#### Input records
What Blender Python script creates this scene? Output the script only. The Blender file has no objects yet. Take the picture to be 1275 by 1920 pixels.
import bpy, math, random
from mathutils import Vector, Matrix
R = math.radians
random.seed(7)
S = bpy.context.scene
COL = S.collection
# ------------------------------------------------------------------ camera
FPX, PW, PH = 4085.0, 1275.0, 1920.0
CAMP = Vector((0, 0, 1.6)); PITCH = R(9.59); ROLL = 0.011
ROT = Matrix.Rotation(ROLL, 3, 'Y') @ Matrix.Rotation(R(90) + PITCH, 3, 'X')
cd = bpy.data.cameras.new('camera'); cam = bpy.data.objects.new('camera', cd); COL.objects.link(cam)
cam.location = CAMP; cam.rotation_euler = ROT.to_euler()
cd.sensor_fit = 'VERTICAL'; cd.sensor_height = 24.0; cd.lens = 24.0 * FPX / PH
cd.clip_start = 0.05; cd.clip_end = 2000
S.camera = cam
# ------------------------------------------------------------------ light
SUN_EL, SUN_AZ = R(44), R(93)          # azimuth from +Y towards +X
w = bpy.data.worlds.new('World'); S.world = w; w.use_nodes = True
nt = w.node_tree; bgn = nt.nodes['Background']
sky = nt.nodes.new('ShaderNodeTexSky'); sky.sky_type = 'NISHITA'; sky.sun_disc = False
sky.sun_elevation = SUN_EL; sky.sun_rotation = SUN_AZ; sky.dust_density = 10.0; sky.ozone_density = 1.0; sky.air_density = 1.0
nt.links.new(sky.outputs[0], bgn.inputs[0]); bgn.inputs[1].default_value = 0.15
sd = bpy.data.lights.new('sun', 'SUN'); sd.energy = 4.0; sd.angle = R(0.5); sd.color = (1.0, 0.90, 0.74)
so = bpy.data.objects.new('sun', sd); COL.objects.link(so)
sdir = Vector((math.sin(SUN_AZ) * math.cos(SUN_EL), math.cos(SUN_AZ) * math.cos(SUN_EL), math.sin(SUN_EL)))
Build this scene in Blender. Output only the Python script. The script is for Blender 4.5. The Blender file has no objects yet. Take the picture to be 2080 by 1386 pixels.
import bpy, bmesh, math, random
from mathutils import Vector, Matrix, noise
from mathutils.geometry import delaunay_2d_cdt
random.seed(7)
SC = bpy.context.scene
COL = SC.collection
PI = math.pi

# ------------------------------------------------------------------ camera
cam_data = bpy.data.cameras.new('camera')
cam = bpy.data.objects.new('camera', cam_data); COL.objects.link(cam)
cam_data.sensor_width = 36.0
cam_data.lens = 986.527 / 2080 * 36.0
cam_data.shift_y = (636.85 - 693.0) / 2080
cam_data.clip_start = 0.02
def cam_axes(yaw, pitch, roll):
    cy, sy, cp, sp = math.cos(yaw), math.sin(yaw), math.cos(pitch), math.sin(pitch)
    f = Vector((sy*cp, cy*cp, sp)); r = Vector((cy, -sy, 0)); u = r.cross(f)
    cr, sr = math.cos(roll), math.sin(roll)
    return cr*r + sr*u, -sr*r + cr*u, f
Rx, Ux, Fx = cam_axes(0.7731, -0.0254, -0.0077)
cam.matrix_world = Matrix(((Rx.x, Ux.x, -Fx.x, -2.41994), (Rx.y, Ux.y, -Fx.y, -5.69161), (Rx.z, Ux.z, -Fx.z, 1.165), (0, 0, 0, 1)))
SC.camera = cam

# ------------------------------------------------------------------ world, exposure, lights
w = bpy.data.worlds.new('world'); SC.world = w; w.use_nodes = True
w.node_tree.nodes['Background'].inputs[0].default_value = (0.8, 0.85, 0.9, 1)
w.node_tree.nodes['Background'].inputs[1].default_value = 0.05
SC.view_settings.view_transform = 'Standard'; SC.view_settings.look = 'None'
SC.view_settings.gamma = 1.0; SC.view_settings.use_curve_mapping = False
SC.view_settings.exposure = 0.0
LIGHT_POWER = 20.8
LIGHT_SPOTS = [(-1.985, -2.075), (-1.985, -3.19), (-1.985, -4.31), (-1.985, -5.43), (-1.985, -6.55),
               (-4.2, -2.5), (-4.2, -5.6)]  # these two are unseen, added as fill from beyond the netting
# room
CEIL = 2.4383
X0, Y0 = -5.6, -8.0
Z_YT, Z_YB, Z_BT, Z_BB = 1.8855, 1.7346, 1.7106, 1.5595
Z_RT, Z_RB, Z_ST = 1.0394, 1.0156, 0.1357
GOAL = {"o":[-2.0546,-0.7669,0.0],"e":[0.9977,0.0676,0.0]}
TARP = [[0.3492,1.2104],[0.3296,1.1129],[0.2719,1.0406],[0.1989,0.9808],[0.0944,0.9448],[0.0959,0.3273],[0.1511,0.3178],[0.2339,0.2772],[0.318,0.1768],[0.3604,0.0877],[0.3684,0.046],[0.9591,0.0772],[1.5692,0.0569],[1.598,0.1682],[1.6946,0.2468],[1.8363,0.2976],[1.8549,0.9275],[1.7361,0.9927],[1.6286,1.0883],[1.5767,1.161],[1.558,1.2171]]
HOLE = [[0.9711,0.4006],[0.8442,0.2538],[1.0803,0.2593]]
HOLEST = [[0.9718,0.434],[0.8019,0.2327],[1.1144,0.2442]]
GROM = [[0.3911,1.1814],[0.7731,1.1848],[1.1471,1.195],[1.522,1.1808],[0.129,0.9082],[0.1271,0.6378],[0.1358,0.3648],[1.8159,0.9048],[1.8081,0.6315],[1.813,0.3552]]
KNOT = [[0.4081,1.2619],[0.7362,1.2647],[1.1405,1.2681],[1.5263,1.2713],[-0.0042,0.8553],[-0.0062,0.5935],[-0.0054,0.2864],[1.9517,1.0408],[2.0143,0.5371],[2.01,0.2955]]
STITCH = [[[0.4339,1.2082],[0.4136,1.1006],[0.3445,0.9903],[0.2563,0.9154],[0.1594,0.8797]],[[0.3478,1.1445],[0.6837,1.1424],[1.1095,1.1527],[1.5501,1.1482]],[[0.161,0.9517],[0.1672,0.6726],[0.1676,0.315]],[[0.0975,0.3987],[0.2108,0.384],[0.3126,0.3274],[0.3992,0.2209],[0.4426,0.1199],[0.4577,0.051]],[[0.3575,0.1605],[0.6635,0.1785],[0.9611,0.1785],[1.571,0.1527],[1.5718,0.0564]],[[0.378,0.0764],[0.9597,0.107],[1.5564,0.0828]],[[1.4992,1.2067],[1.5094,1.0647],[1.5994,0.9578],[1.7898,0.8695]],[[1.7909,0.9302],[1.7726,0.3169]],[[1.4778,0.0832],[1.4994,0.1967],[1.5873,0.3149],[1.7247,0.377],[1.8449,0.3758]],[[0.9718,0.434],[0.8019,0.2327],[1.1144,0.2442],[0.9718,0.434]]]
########
#### [Set task]
Please print exactly, and only, the lines from the line with "Build this scene" to the line with "SC.camera = cam", both included.

#### [Problem solution]
Build this scene in Blender. Output only the Python script. The script is for Blender 4.5. The Blender file has no objects yet. Take the picture to be 2080 by 1386 pixels.
import bpy, bmesh, math, random
from mathutils import Vector, Matrix, noise
from mathutils.geometry import delaunay_2d_cdt
random.seed(7)
SC = bpy.context.scene
COL = SC.collection
PI = math.pi

# ------------------------------------------------------------------ camera
cam_data = bpy.data.cameras.new('camera')
cam = bpy.data.objects.new('camera', cam_data); COL.objects.link(cam)
cam_data.sensor_width = 36.0
cam_data.lens = 986.527 / 2080 * 36.0
cam_data.shift_y = (636.85 - 693.0) / 2080
cam_data.clip_start = 0.02
def cam_axes(yaw, pitch, roll):
    cy, sy, cp, sp = math.cos(yaw), math.sin(yaw), math.cos(pitch), math.sin(pitch)
    f = Vector((sy*cp, cy*cp, sp)); r = Vector((cy, -sy, 0)); u = r.cross(f)
    cr, sr = math.cos(roll), math.sin(roll)
    return cr*r + sr*u, -sr*r + cr*u, f
Rx, Ux, Fx = cam_axes(0.7731, -0.0254, -0.0077)
cam.matrix_world = Matrix(((Rx.x, Ux.x, -Fx.x, -2.41994), (Rx.y, Ux.y, -Fx.y, -5.69161), (Rx.z, Ux.z, -Fx.z, 1.165), (0, 0, 0, 1)))
SC.camera = cam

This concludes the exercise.